Deuxièmement, la faiblesse institutionnelle de la CEPGL nécessite des réformes structurelles profondes, ainsi qu’un soutien politique et financier renouvelé pour rétablir la crédibilité de l’organisation.
Troisièmement, la lutte contre l’insécurité et les conflits armés dans l’est de la RDC reste une condition préalable incontournable à toute coopération économique durable.
Perspectives de coopération future
Malgré ces défis, la CEPGL conserve un potentiel immense pour renforcer la stabilité régionale et la prospérité économique. Parmi les projets futurs possibles figurent :
Le développement d’infrastructures transfrontalières modernes telles que les routes, les chemins de fer et l’expansion de nouvelles centrales électriques (Rusizi III et IV) ;
Le renforcement de la coopération agricole et des échanges commerciaux pour garantir la sécurité alimentaire ;
L’harmonisation des politiques économiques et fiscales pour attirer davantage d’investissements internationaux ;
La promotion de la valeur ajoutée aux minerais extraits dans les trois pays, afin de créer des chaînes de valeur industrielles communes et réduire la dépendance vis-à-vis des exportations brutes.

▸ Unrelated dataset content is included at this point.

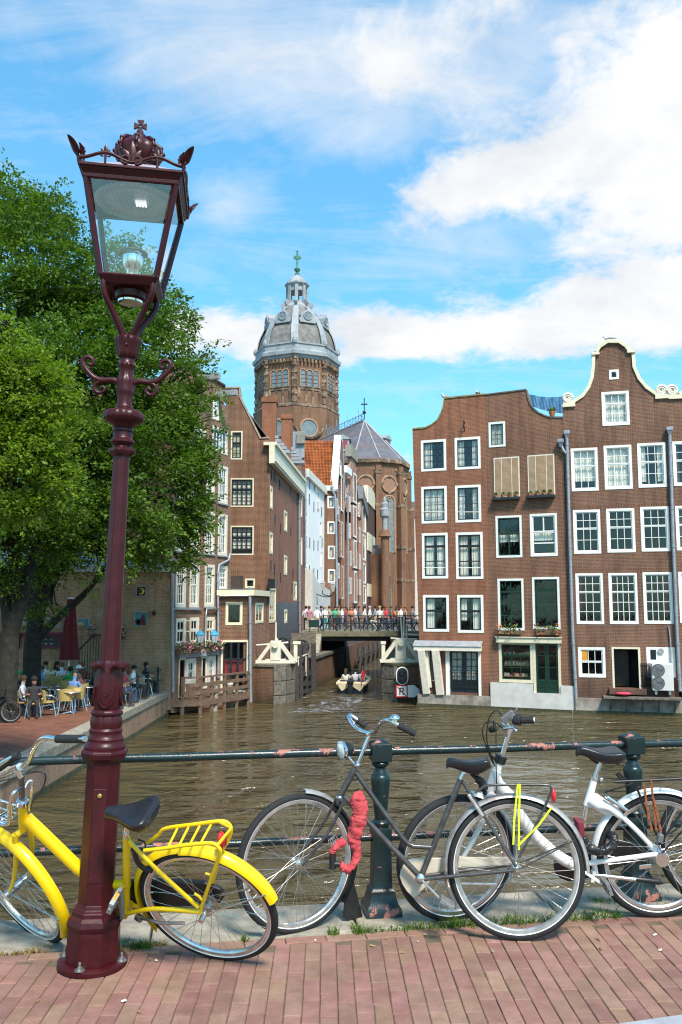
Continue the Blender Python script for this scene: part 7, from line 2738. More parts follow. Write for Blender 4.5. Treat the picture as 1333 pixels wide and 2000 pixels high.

La réactivation de la CEPGL nécessiterait toutefois un effort diplomatique considérable, notamment pour surmonter les tensions persistantes entre les États membres. L'implication d'acteurs internationaux tels que l’Union Africaine, l’Union Européenne, et d'autres partenaires au développement pourrait être déterminante pour soutenir ce processus de renaissance régionale.
Conclusion
La CEPGL demeure un instrument potentiellement efficace pour promouvoir la coopération, prévenir les conflits et améliorer le développement économique et social dans la région des Grands Lacs. Cependant, sa réactivation dépend fortement de la volonté politique des États membres et de leur capacité à dépasser les divergences historiques et actuelles. Un engagement renouvelé, accompagné d’une réforme structurelle sérieuse et d’un soutien international solide, pourrait permettre à la CEPGL de redevenir un acteur central pour la paix et la prospérité dans cette région stratégique de l’Afrique.